KYIV/POKROVSK, Ukraine, (Reuters) – Russian forces fully occupied the eastern Ukrainian city of Sievierodonetsk yesterday, both sides said, confirming Kyiv’s biggest battlefield setback for more than a month following weeks of some of the war’s bloodiest fighting.
Ukraine called its retreat from the city a “tactical withdrawal” to fight from higher ground in Lysychansk on the opposite bank of the Siverskyi Donets River. Pro-Russian separatists said Moscow’s forces were now attacking Lysychansk.
The fall of Sievierodonetsk – once home to more than 100,000 people but now a wasteland – was Russia’s biggest victory since capturing the port of Mariupol last month. It transforms the battlefield in the east after weeks in which Moscow’s huge advantage in firepower had yielded only slow gains.
Russia will now seek to press on and seize more ground on the opposite bank, while Ukraine will hope that the price Moscow paid to capture the ruins of the small city will leave Russia’s forces vulnerable to counterattack.
President Volodymyr Zelenskiy vowed in a video address that Ukraine would win back the cities it lost, including Sievierodonetsk. But acknowledging the war’s emotional toll, he said: “We don’t have a sense of how long it will last, how many more blows, losses and efforts will be needed before we see victory is on the horizon.”
“The city is now under the full occupation of Russia,” Sievierodonetsk Mayor Oleksandr Stryuk said on national television. “They are trying to establish their own order, as far as I know they have appointed some kind of commandant.”
Kyrylo Budanov, Ukraine’s military intelligence chief, told Reuters that Ukraine was carrying out “a tactical regrouping” by pulling its forces out of Sievierodonetsk.
“Russia is using the tactic … it used in Mariupol: wiping the city from the face of the earth,” he said. “Given the conditions, holding the defence in the ruins and open fields is no longer possible. So the Ukrainian forces are leaving for higher ground to continue the defence operations.”
Russia’s defence ministry said “as a result of successful offensive operations” Russian forces had established full control over Sievierodonetsk and the nearby town of Borivske.
Not long after that, however, Ukrainian shelling from outside Sievierodonetsk forced Russian troops to suspend evacuation of people from a chemical plant there, Russia’s Tass news agency quoted local police working with Russian separatist authorities as saying.
Oleksiy Arestovych, senior advisor to Zelenskiy, said some Ukrainian special forces were still in Sievierodonetsk directing artillery fire against the Russians. But he made no mention of those forces putting up any direct resistance.
Russia’s Interfax news agency cited a representative of pro-Russian separatist fighters saying Russian and pro-Russian forces had entered Lysychansk across the river and were fighting in urban areas there.

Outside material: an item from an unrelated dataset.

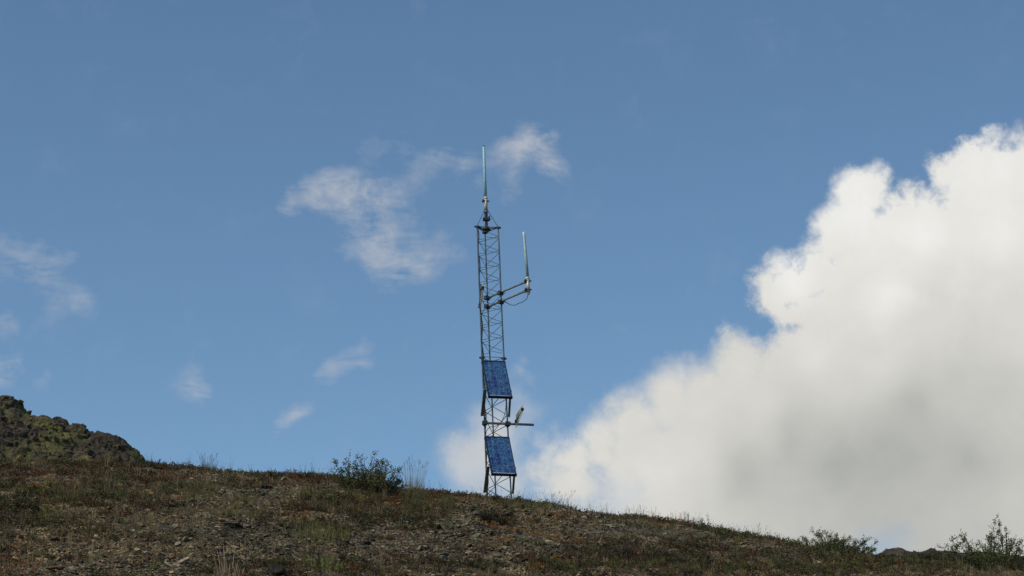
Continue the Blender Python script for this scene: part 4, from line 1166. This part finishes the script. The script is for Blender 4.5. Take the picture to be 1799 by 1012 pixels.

Russia also launched missile strikes across Ukraine yesterday. At least three people were killed and others may have been buried in rubble in the town of Sarny, some 185 miles (300 km) west of Kyiv, after rockets hit a carwash and a car repair facility, said the head of the local regional military administration.
Russia denies targeting civilians. Kyiv and the West say Russian forces have committed war crimes against civilians.
Seeking to further tighten the screws on Russia, U.S. President Joe Biden and other Group of Seven leaders attending a summit in Germany starting today will agree on an import ban on new gold from Russia, a source familiar with the matter told Reuters.